Mellencamp succeeds right off the bat with “That’s Me,” making us shiver by having the Shape introduce himself as follows: “You know that voice you hear in your head? / That’s me, baby, that’s me / And you thought you were just talking to yourself / But it’s me, baby, that’s me.” Anna details her own devilish tendencies in “That’s Who I Am.” It’s a stroke of genius to have Andy and Jack’s argument in “So Goddamn Smart” interrupted by Jenna’s heavenly reflection. And later, in “So Goddamn Good,” the three of them wrangle as if Mary Magdalene were joining the argument between Jesus and Judas at the Last Supper in Jesus Christ Superstar. In these songs and the best of the other tracks, Mellencamp’s words have both a sharp focus and a potent sting, and his music vividly conjures the byways of the South.

It certainly helps that Burnett, whose recent productions have tended to share the same old T Bone signature, breaks out of his mold to heighten the moods here. There’s some crazy electric guitar lurking around the Shape’s “Wrong, Wrong, Wrong About Me,” and Dan’s “Tear This Cabin Down” may leave you thinking of a trenchant chain-gang stomp. Yes, the music’s blend of roots, blues, and folk is second nature to Burnett these days, but he makes it sound fresher and edgier than he has in years.
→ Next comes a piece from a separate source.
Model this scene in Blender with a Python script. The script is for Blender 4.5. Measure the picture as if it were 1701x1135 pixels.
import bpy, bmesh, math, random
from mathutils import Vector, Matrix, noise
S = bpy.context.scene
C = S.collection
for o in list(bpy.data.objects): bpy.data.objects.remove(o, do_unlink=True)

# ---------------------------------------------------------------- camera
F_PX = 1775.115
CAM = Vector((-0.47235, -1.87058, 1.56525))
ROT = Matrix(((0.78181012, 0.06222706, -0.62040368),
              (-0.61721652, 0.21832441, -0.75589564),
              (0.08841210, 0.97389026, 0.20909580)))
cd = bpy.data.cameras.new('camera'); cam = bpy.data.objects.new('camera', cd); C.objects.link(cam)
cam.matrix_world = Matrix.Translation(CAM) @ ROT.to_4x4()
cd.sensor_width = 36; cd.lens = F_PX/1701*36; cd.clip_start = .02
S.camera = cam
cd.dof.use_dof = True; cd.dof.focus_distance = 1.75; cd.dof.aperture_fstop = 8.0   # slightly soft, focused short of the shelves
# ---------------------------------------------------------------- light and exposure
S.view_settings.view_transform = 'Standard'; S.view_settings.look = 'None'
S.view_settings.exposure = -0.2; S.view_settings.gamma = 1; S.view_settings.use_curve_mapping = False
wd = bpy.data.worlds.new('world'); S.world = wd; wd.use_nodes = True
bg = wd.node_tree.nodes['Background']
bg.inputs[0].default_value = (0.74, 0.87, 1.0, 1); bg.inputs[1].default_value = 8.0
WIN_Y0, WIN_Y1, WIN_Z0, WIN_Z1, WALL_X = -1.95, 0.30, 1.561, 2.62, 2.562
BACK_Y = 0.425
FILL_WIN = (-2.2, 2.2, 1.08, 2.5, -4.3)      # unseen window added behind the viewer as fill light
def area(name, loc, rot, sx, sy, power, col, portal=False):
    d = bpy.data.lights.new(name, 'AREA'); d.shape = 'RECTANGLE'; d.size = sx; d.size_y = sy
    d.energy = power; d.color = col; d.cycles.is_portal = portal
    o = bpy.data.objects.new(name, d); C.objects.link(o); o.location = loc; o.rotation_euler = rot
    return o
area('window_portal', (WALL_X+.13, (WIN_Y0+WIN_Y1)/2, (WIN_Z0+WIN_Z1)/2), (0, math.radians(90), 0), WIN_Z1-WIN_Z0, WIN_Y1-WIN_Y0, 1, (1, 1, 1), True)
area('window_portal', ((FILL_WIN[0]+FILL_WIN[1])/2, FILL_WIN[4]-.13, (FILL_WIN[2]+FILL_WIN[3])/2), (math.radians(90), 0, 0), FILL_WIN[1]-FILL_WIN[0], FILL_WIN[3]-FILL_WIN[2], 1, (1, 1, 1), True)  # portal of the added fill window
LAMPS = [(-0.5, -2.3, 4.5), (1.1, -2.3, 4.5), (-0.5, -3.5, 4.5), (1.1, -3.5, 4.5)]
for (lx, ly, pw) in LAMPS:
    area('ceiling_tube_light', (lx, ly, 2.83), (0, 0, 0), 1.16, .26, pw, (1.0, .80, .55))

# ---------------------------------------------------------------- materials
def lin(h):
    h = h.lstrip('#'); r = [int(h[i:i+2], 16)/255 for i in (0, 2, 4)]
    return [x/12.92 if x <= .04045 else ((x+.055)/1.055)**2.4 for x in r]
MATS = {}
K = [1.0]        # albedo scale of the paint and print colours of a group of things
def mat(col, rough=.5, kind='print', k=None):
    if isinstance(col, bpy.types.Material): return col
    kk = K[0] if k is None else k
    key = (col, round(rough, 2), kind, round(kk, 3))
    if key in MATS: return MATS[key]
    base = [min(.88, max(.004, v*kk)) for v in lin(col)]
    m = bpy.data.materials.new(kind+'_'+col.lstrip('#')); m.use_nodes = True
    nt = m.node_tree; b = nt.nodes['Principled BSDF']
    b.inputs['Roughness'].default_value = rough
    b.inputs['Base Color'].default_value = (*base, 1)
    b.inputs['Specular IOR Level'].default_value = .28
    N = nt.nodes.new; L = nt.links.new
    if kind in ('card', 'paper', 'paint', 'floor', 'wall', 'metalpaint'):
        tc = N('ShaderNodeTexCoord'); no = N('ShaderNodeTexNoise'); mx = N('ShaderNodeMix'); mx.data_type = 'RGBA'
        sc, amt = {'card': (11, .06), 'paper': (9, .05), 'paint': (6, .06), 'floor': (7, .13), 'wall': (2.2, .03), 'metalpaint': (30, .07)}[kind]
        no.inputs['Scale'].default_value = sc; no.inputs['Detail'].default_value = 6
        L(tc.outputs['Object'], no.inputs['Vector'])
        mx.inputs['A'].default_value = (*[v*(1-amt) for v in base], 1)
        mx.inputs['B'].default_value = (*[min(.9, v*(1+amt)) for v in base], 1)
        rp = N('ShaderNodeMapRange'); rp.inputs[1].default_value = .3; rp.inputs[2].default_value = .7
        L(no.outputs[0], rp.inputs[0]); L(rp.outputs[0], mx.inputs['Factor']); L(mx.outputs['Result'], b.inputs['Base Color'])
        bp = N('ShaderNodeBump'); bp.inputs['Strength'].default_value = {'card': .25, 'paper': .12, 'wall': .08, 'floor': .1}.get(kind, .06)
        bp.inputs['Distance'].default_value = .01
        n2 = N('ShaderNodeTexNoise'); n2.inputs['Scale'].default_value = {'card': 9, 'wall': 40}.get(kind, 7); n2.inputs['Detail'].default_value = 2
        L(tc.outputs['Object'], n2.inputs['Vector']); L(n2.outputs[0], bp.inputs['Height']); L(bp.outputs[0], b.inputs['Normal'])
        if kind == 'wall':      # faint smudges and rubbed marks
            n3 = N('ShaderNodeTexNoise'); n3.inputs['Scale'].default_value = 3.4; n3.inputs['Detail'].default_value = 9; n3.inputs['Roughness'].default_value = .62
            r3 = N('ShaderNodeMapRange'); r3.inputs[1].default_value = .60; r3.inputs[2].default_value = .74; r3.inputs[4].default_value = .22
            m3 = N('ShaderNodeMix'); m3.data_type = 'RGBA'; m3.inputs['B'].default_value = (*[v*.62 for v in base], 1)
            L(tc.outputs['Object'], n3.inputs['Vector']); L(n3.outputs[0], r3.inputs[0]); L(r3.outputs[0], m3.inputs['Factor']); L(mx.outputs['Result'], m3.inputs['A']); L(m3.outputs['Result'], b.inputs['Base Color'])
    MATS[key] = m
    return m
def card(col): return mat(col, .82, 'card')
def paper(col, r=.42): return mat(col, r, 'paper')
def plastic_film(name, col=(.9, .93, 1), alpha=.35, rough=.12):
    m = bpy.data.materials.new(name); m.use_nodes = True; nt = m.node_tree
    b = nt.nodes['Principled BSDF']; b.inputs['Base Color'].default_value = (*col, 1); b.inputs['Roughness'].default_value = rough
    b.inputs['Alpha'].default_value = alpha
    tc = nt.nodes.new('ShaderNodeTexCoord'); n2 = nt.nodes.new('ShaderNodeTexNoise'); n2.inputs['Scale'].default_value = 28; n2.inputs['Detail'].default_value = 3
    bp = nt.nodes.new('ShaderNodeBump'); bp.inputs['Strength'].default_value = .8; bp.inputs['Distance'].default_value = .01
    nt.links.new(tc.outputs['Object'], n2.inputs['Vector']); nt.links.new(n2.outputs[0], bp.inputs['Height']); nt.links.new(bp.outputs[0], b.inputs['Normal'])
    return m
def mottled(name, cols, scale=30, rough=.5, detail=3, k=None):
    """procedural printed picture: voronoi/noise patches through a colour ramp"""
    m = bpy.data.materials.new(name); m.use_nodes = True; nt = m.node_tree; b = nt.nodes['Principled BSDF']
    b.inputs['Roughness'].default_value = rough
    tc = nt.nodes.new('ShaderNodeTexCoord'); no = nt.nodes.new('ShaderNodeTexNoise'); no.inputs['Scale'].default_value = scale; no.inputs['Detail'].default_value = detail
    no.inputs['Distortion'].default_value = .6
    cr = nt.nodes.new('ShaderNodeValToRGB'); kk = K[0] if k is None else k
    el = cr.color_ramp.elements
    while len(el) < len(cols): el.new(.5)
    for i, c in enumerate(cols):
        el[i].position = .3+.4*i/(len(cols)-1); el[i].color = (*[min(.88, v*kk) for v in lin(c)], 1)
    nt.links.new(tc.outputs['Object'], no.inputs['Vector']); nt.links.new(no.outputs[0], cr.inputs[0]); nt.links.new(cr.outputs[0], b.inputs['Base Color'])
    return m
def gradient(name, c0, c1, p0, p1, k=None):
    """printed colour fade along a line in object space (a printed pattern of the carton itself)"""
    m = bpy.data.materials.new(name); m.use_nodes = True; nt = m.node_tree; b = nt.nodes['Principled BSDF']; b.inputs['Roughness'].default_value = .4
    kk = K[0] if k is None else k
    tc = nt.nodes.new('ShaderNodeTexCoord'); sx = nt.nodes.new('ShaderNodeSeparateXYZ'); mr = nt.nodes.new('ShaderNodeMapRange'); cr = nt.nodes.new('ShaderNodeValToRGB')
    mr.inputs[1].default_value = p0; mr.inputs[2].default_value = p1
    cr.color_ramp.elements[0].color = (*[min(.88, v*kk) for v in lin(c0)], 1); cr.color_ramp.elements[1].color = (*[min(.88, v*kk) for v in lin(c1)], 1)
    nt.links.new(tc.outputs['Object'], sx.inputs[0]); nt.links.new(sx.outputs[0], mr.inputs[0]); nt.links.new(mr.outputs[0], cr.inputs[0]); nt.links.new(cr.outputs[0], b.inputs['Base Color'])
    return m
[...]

Still, none of the above would matter if the performances by the singers were lackluster. Happily, they’re uniformly excellent. Crow is especially solid in her multiple appearances, whether sparring/harmonizing with the Alvins or, on her solo numbers, turning things up for “Jukin’ ” or musing on the beautiful reverie of “Away from This World.” Case and Cash make the most of their single performances — respectively, the casually seductive “That’s Who I Am” and the sorrowful plea of “You Don’t Know Me.” And Costello, wonderfully, doesn’t even sound like Costello on his two numbers, filling his Shape with sly debauchery.

Broadway? Ghost Brothers of Darkland County may continue to take the hard way, but it’s a noble journey for Mellencamp and company — and a distinctly American soundtrack for lives both down-to-earth and otherworldly.